En Madrigal, Miguel era confesor y amigo íntimo de doña Ana de Austria, hija bastarda de Juan de Austria (y por consiguiente sobrina de Felipe II) y monja a su pesar (“malmonjada”) en el convento de agustinas. El fraile convenció al pastelero de que era idéntico a Sebastián e hizo de alcahuete para comprometer a Ana en matrimonio con “su primo”, que la sacaría del tedio conventual y la llevaría a reinar en Lisboa. De momento las joyas de la monja fueron puestas a disposición del fraile y el pastelero para financiar su conspiración y “recuperar” el trono.

En 1594, empezó a divulgarse por la Península la noticia de que el rey Sebastián estaba vivo y bien, y vivía en Madrigal, y empezaron a llegar caballeros “muy galanes, con cadenas de oro”, que veían al pastelero, reconocían en él al monarca y caían de hinojos. Tenían algunas preguntas que hacerle, claro: habían pasado 20 años desde Alcazarquivir, ¿por qué no se había mostrado antes? Porque, explicaba Gabriel, estaba “corrido”, avergonzado, por haber ido a la guerra contra el parecer de todos, y había decidido hacer esta penitencia. ¿Y por qué, siendo apenas cuarentón, aparentaba sesenta y tantos años? Porque nada envejece tanto como las penalidades, y él había pasado muchas. Estas explicaciones las creían quienes querían creerlas. Los visitantes se volvían a casa suspirando y llorando mucho a preparar el regreso del rey.

La conspiración apenas duró unos meses. Sometido a tormento, el pastelero confesó ser hijo de padres desconocidos, un expósito arrojado a la puerta de una iglesia, que se había ganado la vida como soldado en Portugal y como tejedor de terciopelo, y había vagabundeado por Valladolid, Pamplona y Madrid, escurriendo el bulto a la justicia por alguna muerte que debía. Pero en la horca demostró nobleza natural, al ajustarse él mismo la soga al cuello y advertir a sus torturadores de que si supieran a quién mataban en realidad se horrorizarían, y además se habían ganado un poderoso enemigo en ultratumba. El fraile fue exclaustrado y también ahorcado. Y la engañada Ana fue sometida a un régimen disciplinario en otro convento hasta la muerte de Felipe II, solo dos años después.

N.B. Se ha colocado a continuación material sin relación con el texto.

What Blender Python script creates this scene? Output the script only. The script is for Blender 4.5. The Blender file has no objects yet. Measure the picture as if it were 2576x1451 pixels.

Tanto en la historia como en la ficción novelesca o teatral esta clase de farsantes provoca la fascinada credulidad de los cándidos, de los espíritus románticos y soñadores y de los paranoicos de las conspiraciones —entre los tres colectivos deben de sumar, a ojo de buen cubero, la mitad de la población mundial—. A quién no le gusta un buen suplantador. Porque resultan gratas estas historias de fisonomías parecidas y de vuelcos de la fortuna, de príncipes que aparecen y desaparecen, de muertos vivos. Y si se descubre al impostor, suscita aún más simpatía.

La historia de los falsos dimitris, pedros, sebastianes, anastasias es más fascinante porque ya es imposible. La sangre azul está muy documentada. Nada menos ilusorio que el análisis del ADN que determina el parentesco. Y por otra parte se ha dado un cambio de mentalidad colectiva tan radical que hoy el impostor no pretende ser rey, sino solo un tipo bien relacionado o, mejor todavía, una víctima. Son casos como el de Enric Marco, décadas haciéndose pasar por superviviente de Mathausen; Alicia Esteve, alias Tania Head, fingiendo haber enviudado en el atentado contra las Torres Gemelas de Nueva York; el Pequeño Nicolás, dándoselas de amigo de subsecretarios y coroneles del CNI: vaya idea de la grandeza, qué tropa y qué tiempos estos en que hasta los impostores son de andar por casa.